The works of Tino Sehgal only exist as long as the performer is present. In his contribution to this exhibition, the performer lies on the floor moving very slowly thereby achieving a sculptural effect ("Instead of Allowing Some Thing to Rise Up to Your Face Dancing Bruce and Dan and Other Things", 2000). Variations occur in each performance: The interpreter never executes the exact same sequence of movements, and also the observer reacts differently. Despite the constant changes, Sehgal is able to bestow upon these fleeting events the status of an artwork, by demanding that – like sculptures and paintings – his works are on view for the entire duration of an exhibition. Like his fellow artists of the 1960s, Tino Sehgal also wishes to free artwork from its significance as a pure material object. The possibility of achieving this with choreography seems a given.

With Janine Antoni (* 1964), Pablo Bronstein (* 1977), Trisha Brown (* 1936), Boris Charmatz (* 1973), Lygia Clark (* 1920), William Forsythe (* 1949), Simone Forti (* 1935), Dan Graham (* 1942), Christian Jankoswki (* 1968), Isaac Julien (* 1960), Mike Kelley (* 1954), Robert Morris (* 1931), Bruce Nauman (* 1941), João Penalva (* 1949), La Ribot (* 1962), Xavier Le Roy (* 1963) & Mårten Spångberg (* 1968), Tino Sehgal (* 1976), Franz Erhard Walther (* 1939) and Franz West (* 1947)

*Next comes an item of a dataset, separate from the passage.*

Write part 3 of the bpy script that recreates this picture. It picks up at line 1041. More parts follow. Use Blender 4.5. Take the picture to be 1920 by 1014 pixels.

A digital archive with films of the most important performances of the last 50 years completes the presentation. "Move" is curated by Stephanie Rosenthal, Chief Curator at the Hayward Gallery in London, and has been adapted for its presentation in Munich by Julienne Lorz. Following its presentation in the Haus der Kunst, "Move" will travel to K20 Kunstsammlung Nordrhein-Westfalen (16 July – 25 September 2011).